- [GIVEN EXERCISE] Would you retype, exactly and without the pictures, the lines between the line holding "Generate a Blender" and the line holding "scene.view_settings.exposure = 0.2", inclusive, and nothing else?

** begin RECORDS TO PROCESS **

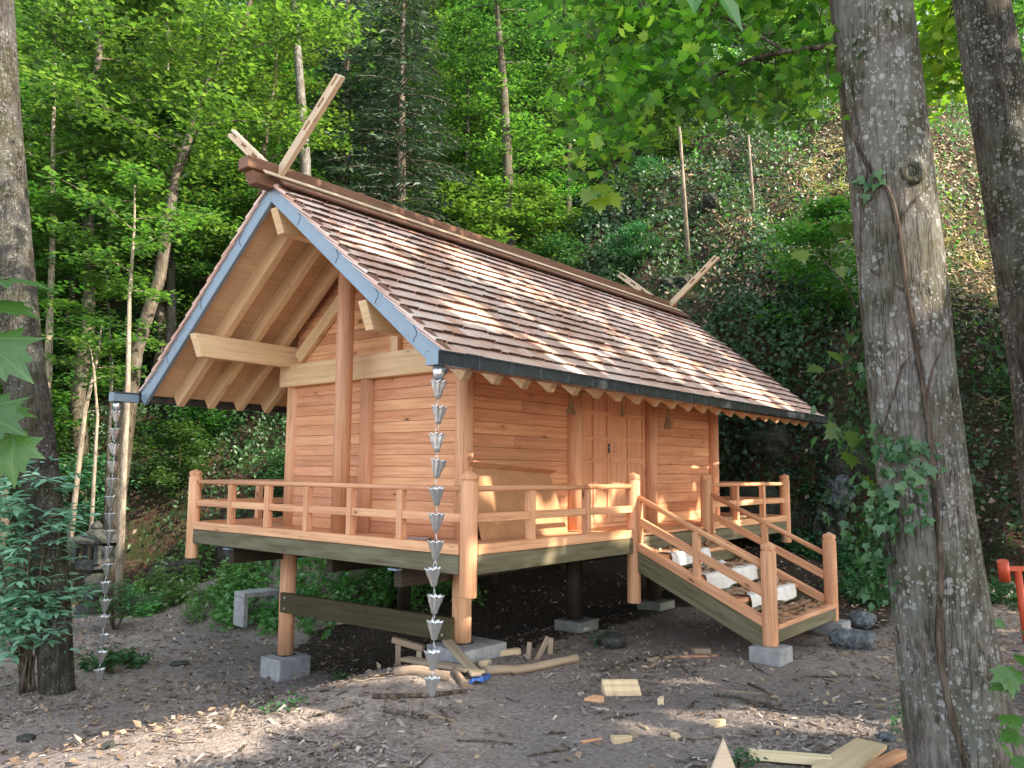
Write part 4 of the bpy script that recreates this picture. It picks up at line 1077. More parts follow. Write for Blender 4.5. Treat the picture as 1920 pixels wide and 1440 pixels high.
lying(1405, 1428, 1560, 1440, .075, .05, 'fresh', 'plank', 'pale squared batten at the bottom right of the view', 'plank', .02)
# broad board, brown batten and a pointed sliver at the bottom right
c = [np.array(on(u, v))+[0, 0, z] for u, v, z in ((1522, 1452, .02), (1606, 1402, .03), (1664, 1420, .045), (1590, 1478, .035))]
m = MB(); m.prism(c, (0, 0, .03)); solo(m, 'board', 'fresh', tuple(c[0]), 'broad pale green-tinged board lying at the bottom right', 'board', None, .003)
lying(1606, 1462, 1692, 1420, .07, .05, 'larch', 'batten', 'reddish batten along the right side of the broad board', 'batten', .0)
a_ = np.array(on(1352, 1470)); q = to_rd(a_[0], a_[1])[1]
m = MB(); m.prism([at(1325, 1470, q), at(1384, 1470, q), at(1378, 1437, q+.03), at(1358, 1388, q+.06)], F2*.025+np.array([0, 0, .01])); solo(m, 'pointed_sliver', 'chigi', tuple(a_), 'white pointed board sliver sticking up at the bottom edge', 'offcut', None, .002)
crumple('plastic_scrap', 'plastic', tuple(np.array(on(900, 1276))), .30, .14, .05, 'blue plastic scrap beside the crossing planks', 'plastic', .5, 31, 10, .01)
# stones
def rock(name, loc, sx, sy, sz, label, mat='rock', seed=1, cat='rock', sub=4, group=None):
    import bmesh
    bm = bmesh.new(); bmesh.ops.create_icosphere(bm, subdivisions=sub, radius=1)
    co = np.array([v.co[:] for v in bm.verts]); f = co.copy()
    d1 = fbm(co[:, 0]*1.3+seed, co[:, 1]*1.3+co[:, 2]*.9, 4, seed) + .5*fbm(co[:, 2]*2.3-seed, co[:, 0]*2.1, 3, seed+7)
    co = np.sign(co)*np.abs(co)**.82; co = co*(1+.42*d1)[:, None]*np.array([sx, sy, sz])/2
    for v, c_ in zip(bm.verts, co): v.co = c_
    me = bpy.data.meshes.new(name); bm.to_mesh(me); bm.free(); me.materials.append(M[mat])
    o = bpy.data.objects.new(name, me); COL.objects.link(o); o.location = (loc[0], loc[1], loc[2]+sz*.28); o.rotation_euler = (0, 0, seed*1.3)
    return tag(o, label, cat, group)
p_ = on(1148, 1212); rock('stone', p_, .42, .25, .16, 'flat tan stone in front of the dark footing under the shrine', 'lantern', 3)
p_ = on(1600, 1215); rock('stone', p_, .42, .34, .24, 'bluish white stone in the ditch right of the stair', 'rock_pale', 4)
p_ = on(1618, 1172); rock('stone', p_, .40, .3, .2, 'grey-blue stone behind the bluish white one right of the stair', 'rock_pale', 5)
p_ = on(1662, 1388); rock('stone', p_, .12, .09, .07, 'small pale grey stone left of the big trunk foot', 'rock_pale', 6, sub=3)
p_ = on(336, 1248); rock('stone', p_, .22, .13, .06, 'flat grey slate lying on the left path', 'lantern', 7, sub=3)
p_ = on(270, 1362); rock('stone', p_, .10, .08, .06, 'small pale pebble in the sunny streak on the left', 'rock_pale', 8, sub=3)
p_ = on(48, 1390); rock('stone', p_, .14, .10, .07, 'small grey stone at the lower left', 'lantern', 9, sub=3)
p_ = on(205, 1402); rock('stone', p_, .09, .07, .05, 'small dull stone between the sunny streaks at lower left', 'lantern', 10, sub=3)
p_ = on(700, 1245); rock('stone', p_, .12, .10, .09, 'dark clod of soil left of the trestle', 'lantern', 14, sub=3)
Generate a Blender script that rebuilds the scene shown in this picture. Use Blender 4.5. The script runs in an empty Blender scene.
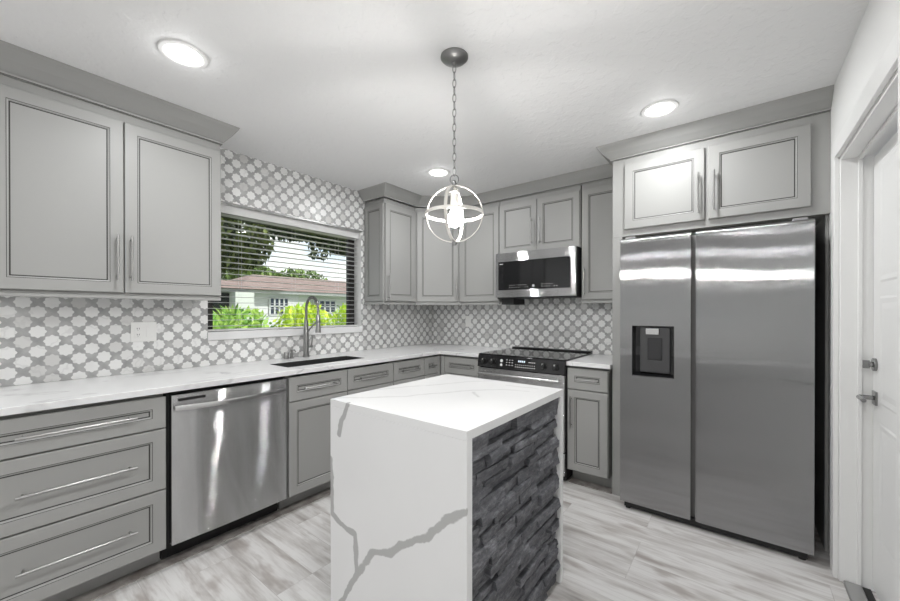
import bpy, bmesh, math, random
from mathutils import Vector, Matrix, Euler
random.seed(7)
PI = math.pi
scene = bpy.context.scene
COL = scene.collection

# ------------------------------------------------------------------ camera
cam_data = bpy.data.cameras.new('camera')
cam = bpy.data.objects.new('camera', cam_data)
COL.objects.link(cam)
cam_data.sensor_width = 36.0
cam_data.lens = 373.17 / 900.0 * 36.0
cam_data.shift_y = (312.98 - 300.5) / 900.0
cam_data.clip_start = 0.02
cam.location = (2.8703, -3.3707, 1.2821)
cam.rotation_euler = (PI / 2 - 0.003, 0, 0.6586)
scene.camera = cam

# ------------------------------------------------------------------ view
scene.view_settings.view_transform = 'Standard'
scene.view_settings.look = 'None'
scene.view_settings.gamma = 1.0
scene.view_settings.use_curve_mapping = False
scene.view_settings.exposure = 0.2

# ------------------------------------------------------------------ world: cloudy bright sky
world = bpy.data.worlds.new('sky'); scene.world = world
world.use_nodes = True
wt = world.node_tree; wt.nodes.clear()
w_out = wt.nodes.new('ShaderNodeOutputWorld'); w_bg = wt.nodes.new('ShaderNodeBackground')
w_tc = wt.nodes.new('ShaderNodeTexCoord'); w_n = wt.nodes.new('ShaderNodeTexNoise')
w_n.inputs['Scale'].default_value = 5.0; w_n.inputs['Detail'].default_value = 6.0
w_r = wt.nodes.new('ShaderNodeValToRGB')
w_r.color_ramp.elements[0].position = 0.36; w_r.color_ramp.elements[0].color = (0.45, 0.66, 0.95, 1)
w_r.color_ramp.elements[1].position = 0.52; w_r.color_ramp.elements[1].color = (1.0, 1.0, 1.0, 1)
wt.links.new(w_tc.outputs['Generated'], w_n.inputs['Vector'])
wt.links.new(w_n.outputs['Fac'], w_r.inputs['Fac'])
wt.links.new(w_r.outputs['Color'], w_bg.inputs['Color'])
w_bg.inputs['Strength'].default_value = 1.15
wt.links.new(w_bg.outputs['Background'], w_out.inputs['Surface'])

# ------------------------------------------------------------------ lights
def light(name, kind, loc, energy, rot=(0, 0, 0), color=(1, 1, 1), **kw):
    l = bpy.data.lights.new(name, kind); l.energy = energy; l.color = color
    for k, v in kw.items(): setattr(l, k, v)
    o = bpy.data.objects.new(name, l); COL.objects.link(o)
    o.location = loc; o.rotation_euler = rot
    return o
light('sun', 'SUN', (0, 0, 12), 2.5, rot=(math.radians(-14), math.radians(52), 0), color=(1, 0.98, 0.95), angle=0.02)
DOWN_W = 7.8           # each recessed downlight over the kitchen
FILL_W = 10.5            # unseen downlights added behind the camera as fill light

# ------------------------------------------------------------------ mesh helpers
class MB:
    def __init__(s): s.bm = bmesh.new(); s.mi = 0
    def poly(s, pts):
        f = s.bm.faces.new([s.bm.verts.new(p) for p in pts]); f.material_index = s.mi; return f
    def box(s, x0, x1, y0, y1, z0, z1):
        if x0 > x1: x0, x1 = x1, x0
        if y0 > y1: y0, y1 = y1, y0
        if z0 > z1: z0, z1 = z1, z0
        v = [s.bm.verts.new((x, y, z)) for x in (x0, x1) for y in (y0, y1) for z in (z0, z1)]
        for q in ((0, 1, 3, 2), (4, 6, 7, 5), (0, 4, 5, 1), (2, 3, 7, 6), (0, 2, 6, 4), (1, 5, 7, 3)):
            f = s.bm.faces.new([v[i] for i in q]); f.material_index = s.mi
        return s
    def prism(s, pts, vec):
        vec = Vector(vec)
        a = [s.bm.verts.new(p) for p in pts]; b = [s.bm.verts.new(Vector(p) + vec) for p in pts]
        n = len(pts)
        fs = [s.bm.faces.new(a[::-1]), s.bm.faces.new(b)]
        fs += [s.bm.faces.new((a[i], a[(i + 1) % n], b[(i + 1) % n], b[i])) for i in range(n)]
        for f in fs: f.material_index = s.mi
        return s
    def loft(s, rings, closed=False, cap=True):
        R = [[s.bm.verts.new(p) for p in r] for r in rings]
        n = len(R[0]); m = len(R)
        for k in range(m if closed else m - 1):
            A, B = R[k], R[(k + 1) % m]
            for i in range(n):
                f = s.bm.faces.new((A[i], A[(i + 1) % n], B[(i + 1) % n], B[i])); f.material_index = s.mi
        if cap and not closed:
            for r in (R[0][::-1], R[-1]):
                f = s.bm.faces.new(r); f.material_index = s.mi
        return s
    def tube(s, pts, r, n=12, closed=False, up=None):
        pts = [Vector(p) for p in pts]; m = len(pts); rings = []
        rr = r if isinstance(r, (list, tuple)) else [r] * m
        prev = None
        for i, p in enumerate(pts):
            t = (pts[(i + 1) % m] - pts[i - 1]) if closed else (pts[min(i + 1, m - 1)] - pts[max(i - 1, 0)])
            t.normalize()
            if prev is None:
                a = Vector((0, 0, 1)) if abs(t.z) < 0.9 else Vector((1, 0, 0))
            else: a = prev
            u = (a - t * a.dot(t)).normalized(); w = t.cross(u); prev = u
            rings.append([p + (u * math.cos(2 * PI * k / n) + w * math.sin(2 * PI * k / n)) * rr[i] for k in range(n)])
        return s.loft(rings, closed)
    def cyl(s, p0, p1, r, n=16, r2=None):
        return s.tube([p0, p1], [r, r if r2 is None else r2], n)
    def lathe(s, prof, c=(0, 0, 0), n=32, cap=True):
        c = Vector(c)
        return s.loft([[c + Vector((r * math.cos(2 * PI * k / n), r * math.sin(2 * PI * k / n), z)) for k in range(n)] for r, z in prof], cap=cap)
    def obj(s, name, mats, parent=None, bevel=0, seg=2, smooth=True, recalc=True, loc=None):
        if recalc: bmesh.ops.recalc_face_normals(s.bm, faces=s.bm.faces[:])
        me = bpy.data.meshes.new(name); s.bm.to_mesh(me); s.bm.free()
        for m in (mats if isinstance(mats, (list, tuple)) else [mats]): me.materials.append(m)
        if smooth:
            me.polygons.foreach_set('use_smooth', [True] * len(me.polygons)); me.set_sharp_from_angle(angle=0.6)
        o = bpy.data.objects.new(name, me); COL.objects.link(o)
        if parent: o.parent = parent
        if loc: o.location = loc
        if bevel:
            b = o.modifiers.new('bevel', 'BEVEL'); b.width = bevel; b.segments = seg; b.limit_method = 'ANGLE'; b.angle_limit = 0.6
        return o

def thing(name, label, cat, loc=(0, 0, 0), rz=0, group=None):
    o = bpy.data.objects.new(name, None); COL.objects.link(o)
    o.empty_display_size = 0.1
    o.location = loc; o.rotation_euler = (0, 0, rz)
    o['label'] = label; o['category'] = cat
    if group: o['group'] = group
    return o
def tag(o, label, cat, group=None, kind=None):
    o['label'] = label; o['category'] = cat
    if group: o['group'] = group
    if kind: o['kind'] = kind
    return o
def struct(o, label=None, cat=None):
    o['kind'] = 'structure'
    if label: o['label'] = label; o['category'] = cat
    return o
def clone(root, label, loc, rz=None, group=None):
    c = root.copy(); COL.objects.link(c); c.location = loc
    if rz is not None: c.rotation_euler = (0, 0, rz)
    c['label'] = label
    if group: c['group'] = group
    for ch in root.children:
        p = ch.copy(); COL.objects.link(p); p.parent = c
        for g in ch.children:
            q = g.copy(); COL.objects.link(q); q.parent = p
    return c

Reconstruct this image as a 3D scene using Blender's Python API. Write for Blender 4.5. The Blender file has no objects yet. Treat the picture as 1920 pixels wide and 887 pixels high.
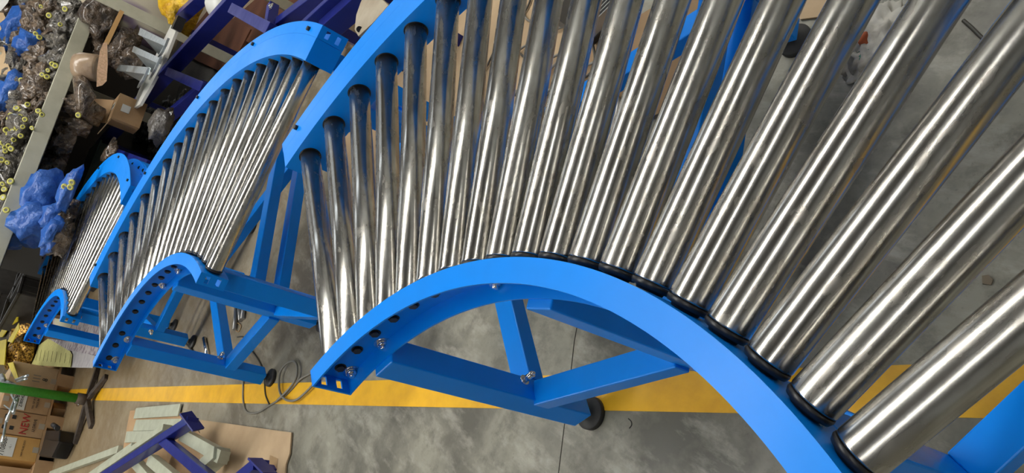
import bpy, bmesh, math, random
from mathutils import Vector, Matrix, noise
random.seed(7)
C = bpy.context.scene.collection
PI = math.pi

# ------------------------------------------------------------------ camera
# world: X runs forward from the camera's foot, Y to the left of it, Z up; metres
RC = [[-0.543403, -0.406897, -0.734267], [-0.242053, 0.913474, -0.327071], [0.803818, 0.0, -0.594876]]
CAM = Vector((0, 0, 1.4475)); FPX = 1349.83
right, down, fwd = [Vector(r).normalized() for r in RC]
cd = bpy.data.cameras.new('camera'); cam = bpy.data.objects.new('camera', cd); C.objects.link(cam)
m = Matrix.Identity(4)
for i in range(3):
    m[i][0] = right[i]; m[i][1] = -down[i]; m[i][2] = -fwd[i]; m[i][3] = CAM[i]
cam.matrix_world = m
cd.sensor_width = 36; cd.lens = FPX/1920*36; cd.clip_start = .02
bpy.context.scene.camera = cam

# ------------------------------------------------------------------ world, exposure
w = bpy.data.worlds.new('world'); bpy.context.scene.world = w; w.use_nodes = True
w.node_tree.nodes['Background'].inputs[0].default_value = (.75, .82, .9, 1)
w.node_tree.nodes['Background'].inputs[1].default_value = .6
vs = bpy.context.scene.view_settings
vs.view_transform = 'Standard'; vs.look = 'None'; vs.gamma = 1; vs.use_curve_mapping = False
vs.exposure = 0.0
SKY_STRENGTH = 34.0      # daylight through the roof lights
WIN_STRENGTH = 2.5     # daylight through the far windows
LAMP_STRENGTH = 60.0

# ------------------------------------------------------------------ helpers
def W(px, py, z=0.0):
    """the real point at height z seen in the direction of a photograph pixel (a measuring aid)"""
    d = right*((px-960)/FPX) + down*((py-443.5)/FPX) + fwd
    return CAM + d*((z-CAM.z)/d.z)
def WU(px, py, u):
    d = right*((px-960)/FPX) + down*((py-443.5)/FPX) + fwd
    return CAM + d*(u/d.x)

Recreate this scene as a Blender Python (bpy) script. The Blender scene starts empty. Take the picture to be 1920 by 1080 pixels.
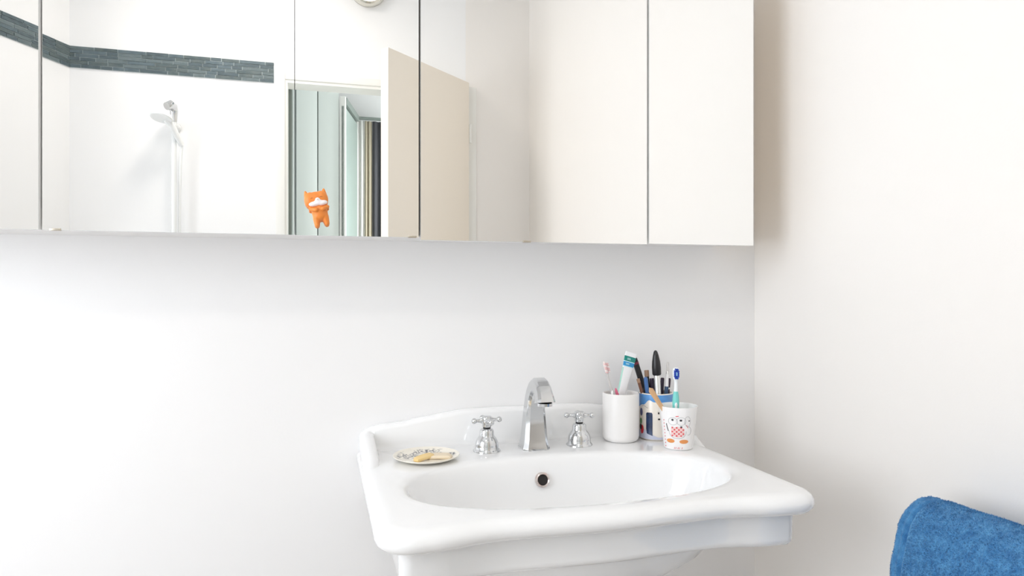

** end RECORDS TO PROCESS **

- [FINISHED EXERCISE]
Generate a Blender script that rebuilds the scene shown in this picture. Use Blender 4.5. The script runs in an empty Blender scene.
import bpy, bmesh, math, random
from mathutils import Vector, Matrix, Euler
random.seed(7)
PI = math.pi
scene = bpy.context.scene
COL = scene.collection

# ------------------------------------------------------------------ camera
cam_data = bpy.data.cameras.new('camera')
cam = bpy.data.objects.new('camera', cam_data)
COL.objects.link(cam)
cam_data.sensor_width = 36.0
cam_data.lens = 373.17 / 900.0 * 36.0
cam_data.shift_y = (312.98 - 300.5) / 900.0
cam_data.clip_start = 0.02
cam.location = (2.8703, -3.3707, 1.2821)
cam.rotation_euler = (PI / 2 - 0.003, 0, 0.6586)
scene.camera = cam

# ------------------------------------------------------------------ view
scene.view_settings.view_transform = 'Standard'
scene.view_settings.look = 'None'
scene.view_settings.gamma = 1.0
scene.view_settings.use_curve_mapping = False
scene.view_settings.exposure = 0.2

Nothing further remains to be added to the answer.